The word ‘silhouette’ is derived from the surname of the 18th-century French Finance Minister Etienne de Silhouette, who was said to have spent his leisure hours making cut-paper portraits. So unpopular were the Minister’s economic policies that his name, and the craft that borrowed it, was synonymous with anything cheaply and unconvincingly made. Plato, in his Republic (c.380 BC), employed the silhouette as a metaphor for the illusory nature of what we take to be reality, while Pliny the Elder’s Naturalis Historia (c.77–79 AD) recounts how a Corinthian maid was so moved by the shadow of her sleeping lover’s face cast on a candlelit wall that she traced its outline to preserve his beauty forever, only for her potter father to subsequently fill it in with a few handfuls of clay. While Athanasios Argianas’ exhibition, ‘The Length of a Strand of Your Hair, of the Width of Your Arms, Unfolded’, turned, in part, on the silhouette’s historical relationship with image-making and truth, it was also, as its title suggests, preoccupied with that most empirical of human activities, measurement.

Suspended from a brass thread that crisscrossed the gloomy gallery’s ceiling, and resembling Constructivist mobiles, Argianas’ two Unstable Objects (2010) take their shape from tree branches, the angles of which have been rounded up to 90 degrees (a cast of a single leaf provided each sculpture with a weight-centre and a sinuous, organic flourish). Formed from three types of metal coated with a further three types of metal, these works appear inert to the naked eye. On a molecular level however, they are a riot of metallic expansion and contraction, their material ratios shifting in response to tiny fluctuations in the room’s temperature. Lit by two projectors, they cast their shadows on two freestanding screens. Now and then, these silhouettes were interrupted by the appearance of the recorded silhouette of artist Hilary Koob-Sassen performing a text by Argianas detailing various highly subjective measurements (‘the length of your shoelace, of the width of your nail…’). Pinching and crumpling the paper in his hand, and occasionally appearing to tap on the surface of the screen, Koob-Sassen accompanied his recitation with a series of physical gestures that delineated his body and the space it occupied. Watching the piece, and listening to the half-aggressive, half-high-camp grain of the performer’s voice, it was hard not to think of Sophocles’ dictum: ‘A human being is only breath and shadow.’

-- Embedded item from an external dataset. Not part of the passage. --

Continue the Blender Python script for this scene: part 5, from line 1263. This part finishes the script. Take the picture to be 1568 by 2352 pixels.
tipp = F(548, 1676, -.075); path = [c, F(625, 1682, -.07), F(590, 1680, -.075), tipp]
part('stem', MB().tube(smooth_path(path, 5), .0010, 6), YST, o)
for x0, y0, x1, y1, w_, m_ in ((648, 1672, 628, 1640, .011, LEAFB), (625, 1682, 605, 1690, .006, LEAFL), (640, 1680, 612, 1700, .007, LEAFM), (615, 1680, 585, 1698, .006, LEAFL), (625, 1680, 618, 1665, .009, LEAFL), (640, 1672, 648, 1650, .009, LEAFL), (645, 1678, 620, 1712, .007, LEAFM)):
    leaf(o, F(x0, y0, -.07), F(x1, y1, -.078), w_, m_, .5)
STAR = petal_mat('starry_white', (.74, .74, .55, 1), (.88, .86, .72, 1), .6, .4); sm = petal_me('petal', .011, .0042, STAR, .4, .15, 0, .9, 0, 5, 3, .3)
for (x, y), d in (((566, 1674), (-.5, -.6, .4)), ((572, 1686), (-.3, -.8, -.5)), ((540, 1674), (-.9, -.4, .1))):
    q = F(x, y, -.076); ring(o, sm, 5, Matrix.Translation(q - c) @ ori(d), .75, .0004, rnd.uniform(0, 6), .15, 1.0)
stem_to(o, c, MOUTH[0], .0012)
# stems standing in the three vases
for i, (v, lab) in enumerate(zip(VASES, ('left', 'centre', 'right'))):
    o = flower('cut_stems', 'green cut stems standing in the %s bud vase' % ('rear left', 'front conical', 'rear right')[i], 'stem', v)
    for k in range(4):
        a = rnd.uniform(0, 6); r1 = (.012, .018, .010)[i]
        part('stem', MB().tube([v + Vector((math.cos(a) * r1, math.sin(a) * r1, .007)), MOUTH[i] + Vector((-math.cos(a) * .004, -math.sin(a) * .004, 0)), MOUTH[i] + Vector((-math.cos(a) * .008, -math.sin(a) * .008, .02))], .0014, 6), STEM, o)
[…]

Also suspended from the brass thread were three sheets of white paper, through which Argianas had threaded twigs coated in oxidized silver. Entitled Paper through wood wood through paper (2010), these works suggested the simultaneous occupation of a spatial point by two distinct, yet related elements – all it takes to transform a twig into an A4 sheet, of course, is the exercise of human will and the passage of time. As Koob-Sassen’s projected image appeared at increasingly regular intervals, I got to thinking about the spatial and temporal dimensions of intimacy, about how we measure, say, the contours of a lover’s face not in millimetres but in units of emotional distance. Looking up to the ceiling, I saw that the brass thread terminated in a lead weight, as round and dull as a dying moon. Remove this weight, and the whole show – with its shadows and dancing molecules – would crash to the ground like a toppled grandfather clock. This was not, I suspect, a dramatization of the artist’s ability to find correspondences and order in the objects and images he brings together, but rather of how tenuous and contingent such acts of ordering are. Time – and change – can’t always be measured in seconds, minutes and hours. Likewise, the shadow sometimes tells us more about the turning world than the inert object from which it is cast. ‘The Length of a Strand of Your Hair…’ was not anti-empirical. Rather, it proposed a broadening of the category of things we might consider to be instruments of mensuration. It called for new yardsticks, and new clocks.

Tom Morton is a writer, curator and contributing editor of frieze, based in Rochester, UK.